Acrobat’s “Fat Verts”

Alright, I’ve picked on Google enough. It’s Adobe’s turn; instead of just bitching though, I’ll offer up this amazing fix. I’m thrilled I’ve stumbled on this!

So for years I’ve been struggling with this issue, well not struggling, I think coping is a better word.

Using certain typefaces, when exporting a design document to PDF in either Illustrator or In-Design, all the uppercase “i’s” and upper and lowercase “L’s” are much wider than the accompanying type when viewed in Acrobat Reader.

It’s actually a display issue in Acrobat Reader and has to do with the way it handles the object’s display for web and computer screens. These will always print fine, but we live in the digital age of web and our clients view PDF proofs on their computer, so it’s quite an important issue.

In the past I’ve “coped” with this in one of three ways:

  1. First and most obvious, convert type to outlines
    Aaaand if that didn’t work:
  2. Change the type face with a similar face
    Or ( and this is the least feasible and unprofessional of the three):
  3. Instruct the client to disable Preferences>Page Display> Uncheck “Enhance Thin Lines” in Acrobat Reader:


These workarounds were always somehow acceptable to me in the past. I think as a designer you become accustomed to finding piecemeal workarounds. Time is money, there are deadlines to meet, we don’t have time for a software company to patch a bug. We find a workable alternative and press on, that’s our strength, “Problem Solvers”.

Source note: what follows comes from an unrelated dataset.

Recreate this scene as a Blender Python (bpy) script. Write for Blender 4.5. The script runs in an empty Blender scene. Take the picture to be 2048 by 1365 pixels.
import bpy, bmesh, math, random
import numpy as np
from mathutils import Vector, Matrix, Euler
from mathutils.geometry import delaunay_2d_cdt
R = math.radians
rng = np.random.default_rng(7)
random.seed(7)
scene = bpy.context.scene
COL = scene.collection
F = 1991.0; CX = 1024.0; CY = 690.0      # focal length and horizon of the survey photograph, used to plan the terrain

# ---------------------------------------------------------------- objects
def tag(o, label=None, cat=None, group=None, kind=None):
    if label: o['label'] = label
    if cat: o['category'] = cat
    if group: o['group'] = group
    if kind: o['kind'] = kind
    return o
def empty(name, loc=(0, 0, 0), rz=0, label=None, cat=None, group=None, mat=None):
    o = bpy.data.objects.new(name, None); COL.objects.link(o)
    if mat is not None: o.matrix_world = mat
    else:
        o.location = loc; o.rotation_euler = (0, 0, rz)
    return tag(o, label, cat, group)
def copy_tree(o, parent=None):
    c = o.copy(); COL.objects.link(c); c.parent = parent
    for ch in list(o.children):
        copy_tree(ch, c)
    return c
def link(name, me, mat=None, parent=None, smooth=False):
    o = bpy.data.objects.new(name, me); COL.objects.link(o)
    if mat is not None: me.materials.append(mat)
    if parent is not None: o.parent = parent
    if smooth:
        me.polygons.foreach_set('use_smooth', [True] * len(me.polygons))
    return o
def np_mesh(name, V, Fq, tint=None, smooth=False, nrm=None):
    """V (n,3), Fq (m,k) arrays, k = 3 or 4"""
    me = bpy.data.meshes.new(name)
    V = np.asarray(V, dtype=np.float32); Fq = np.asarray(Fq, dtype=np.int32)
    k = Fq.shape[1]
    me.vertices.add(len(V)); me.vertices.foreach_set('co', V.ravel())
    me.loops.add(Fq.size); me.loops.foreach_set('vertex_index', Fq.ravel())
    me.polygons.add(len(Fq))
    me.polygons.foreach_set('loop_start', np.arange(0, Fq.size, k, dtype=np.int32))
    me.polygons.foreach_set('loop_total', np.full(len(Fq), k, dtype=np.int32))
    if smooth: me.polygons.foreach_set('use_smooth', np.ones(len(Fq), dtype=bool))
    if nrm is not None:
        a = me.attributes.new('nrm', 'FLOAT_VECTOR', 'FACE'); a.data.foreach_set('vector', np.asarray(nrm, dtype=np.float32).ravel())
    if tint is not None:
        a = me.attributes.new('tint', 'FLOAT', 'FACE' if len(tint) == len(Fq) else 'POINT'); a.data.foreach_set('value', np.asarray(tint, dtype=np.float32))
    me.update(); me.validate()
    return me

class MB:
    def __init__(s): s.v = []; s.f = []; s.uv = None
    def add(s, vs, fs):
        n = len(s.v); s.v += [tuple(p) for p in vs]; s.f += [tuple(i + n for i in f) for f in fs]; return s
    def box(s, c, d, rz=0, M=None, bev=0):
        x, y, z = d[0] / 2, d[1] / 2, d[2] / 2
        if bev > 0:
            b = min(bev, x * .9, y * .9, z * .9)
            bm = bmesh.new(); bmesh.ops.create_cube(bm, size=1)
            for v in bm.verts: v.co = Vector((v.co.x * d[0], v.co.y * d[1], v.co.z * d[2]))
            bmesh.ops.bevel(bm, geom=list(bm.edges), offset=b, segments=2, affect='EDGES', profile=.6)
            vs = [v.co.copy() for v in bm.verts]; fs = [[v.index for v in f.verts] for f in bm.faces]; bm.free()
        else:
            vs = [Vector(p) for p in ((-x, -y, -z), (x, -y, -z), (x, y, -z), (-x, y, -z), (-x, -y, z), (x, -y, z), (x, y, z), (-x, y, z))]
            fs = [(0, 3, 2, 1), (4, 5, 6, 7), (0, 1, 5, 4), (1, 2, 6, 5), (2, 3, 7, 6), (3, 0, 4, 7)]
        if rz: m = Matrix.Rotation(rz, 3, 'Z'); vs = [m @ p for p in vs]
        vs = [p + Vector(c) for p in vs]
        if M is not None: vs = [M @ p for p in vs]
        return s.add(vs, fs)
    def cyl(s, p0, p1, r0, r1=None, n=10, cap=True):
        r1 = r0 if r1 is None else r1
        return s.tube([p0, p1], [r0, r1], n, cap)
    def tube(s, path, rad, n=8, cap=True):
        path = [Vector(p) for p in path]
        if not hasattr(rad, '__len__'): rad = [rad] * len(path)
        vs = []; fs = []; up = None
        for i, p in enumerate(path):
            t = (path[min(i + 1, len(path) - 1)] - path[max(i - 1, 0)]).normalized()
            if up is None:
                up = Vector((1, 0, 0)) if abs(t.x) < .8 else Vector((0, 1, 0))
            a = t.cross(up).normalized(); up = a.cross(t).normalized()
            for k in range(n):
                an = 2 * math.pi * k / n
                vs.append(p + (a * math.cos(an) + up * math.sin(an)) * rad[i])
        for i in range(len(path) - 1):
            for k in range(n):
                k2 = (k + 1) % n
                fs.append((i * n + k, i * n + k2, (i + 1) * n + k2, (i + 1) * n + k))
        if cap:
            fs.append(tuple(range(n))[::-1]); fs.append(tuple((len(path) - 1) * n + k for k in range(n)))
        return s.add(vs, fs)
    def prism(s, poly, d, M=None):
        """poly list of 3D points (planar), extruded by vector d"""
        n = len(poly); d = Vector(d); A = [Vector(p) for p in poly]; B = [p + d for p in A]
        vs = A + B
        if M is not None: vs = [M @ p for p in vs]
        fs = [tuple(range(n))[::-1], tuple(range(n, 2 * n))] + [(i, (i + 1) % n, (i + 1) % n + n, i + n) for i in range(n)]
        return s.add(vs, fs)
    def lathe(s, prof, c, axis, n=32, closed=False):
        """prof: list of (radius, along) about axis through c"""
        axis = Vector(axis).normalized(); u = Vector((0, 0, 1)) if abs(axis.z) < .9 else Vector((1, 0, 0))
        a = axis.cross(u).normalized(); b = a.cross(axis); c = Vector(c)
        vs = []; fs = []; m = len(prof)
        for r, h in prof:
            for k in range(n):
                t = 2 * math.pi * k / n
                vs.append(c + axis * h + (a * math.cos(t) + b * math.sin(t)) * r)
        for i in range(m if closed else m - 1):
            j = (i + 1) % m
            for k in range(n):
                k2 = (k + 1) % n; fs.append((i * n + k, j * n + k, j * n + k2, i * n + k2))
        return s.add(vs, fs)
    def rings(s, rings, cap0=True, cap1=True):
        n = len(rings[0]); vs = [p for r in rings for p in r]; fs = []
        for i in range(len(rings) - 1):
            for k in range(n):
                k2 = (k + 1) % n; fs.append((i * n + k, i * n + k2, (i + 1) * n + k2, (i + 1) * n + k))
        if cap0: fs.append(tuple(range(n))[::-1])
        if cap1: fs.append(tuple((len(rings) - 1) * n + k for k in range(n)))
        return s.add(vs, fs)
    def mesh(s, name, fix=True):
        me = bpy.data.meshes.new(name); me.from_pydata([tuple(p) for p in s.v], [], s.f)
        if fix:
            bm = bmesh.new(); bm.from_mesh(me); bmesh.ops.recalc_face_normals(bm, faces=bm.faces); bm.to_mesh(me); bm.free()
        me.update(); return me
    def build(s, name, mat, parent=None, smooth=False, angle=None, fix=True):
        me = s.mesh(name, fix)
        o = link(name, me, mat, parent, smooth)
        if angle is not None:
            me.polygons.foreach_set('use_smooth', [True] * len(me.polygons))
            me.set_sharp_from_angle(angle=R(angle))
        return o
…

However this time I was throwing together a PDF portfolio for a job application (yes, let it be known that I occasionally nose around the industry for an internal position). Since I have personal stake in my own brand, I was not willing to make any sacrifices when it came to my typeface.

Here’s my logo rendered in In-design imported from illustrator (type was converted to outlines)

Here’s that same logo as it rendered in Acrobat reader:

Note the “i’s” and the top of the “L’s” in Design + Illustration

Yeah, frustrating.  so I decided to research this phenomenon further. For the record, I do feel bad now that I never researched this for my clients. I did however find a fix for this courtesy of Armin Vit here: http://www.underconsideration.com/speakup/archives/004301.html.

It’s a phenomenon known affectionately as Fat Verticles or Fat Verts for short.

Here’s the big synopsis:
Any letterform not rendering properly when exporting to PDF?

  1. Convert affected type to outlines
  2. Export that document to PDF, If any characters still render improperly (probably Upper Case “i’s” and lower case “L’s”  these are the most common troublemakers)
  3. In Illustrator or InDesign use the add point pen tool and add an additional point along the vertical sides of the character.

Like so,  in my case:

Export to PDF:

Stylin’! I’m  good to go!

A massive thanks to:
Armin Vit  http://www.underconsideration.com/speakup/archives/004301.html

-Chris Sagert

5 Comments

Join the discussion and tell us your opinion.

iainreply
June 9, 2011 at 7:36 pm

Chris –
Thanks for this tip – very useful indeed. However, I discovered that while an extra point on either vertical was sufficient for the lower case letter ‘L’, I had to add several extra points on both vertical and horizontal sides for capital letter ‘i’. Hope this saves someone else some time!

Iain

adminreply
June 10, 2011 at 1:20 am

Thanks so much Iain! I’m sure I’ll encounter this very issue soon enough. I’ll edit the post to include your technique.
I guess the moral of the story is add vector points until it works 😀
-Chris

giovani casteluccireply
February 15, 2012 at 8:18 am

thank you, thank you, thank you! :)))

TJreply
March 7, 2013 at 2:48 am

Thank you for actually taking the time to note this… damn Acrobat.

Danreply
November 21, 2019 at 6:50 pm

All though this works for logos it will not work for word documents converted to PDF. Unless you bring in the entire thing in InDesign and work manually on every single I and L when the document could be many pages long.